--- BEGIN ---
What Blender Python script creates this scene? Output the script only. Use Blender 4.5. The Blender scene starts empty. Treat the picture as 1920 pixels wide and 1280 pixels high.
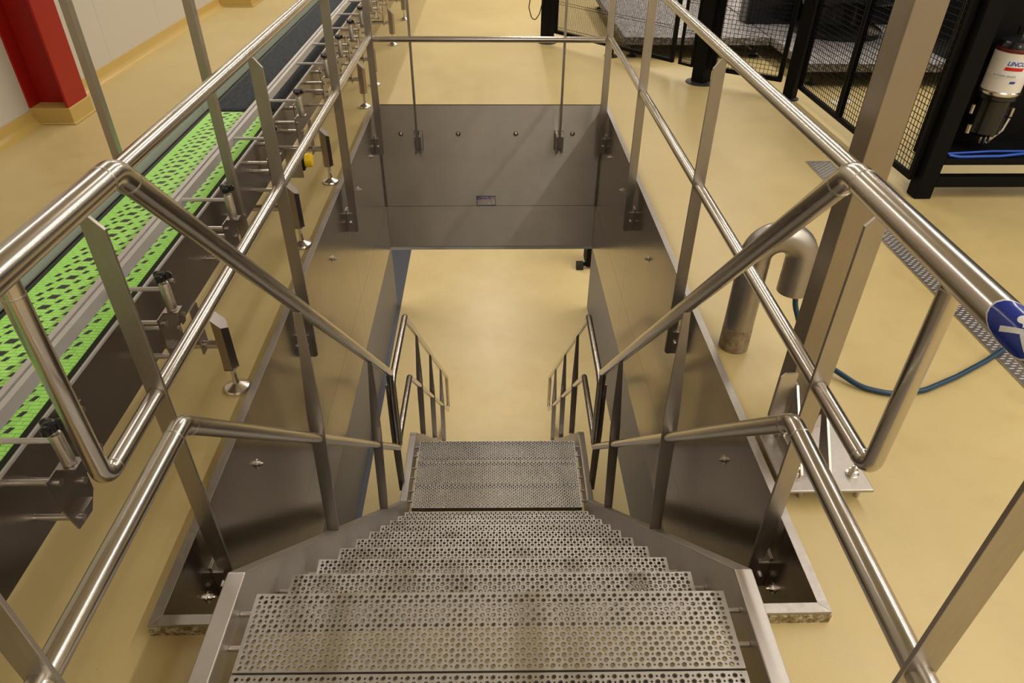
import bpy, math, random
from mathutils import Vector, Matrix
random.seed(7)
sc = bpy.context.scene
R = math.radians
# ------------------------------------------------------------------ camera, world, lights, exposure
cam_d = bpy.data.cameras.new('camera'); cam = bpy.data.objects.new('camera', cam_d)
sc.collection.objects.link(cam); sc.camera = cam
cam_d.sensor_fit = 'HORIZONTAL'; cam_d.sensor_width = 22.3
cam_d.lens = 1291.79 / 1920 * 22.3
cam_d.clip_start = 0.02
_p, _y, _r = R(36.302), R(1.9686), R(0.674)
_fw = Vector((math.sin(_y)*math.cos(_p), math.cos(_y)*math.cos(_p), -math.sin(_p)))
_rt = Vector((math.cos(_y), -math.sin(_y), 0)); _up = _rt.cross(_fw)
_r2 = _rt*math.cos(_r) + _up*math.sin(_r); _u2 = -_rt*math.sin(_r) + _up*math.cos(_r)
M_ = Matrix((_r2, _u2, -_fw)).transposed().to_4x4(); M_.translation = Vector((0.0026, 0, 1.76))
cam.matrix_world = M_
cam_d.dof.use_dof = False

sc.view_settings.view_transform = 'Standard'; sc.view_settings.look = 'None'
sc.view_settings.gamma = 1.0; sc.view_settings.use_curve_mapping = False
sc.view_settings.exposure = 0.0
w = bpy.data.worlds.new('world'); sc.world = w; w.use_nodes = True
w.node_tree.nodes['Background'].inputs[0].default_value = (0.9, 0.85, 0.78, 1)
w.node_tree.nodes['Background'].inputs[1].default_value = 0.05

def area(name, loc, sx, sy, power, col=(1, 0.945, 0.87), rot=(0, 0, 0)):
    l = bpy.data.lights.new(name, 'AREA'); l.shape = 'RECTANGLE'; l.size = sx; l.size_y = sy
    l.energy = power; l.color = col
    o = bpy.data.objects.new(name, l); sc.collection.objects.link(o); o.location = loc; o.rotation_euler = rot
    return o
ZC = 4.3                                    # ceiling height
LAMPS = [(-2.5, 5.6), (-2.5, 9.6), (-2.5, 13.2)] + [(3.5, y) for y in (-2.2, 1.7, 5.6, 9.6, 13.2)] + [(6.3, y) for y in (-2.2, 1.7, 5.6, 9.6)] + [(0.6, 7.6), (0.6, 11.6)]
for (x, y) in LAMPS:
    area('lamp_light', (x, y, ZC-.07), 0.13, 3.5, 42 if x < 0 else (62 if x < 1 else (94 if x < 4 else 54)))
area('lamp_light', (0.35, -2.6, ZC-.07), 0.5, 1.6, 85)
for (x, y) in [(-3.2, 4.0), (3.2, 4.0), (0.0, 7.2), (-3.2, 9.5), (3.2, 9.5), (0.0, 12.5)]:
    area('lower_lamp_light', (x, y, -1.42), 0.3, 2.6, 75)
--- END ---
Go through the listing above and list every line that has the word "scene".

What Blender Python script creates this scene? Output the script only. Use Blender 4.5. The Blender scene starts empty. Treat the picture as 1920 pixels wide and 1280 pixels high.
sc = bpy.context.scene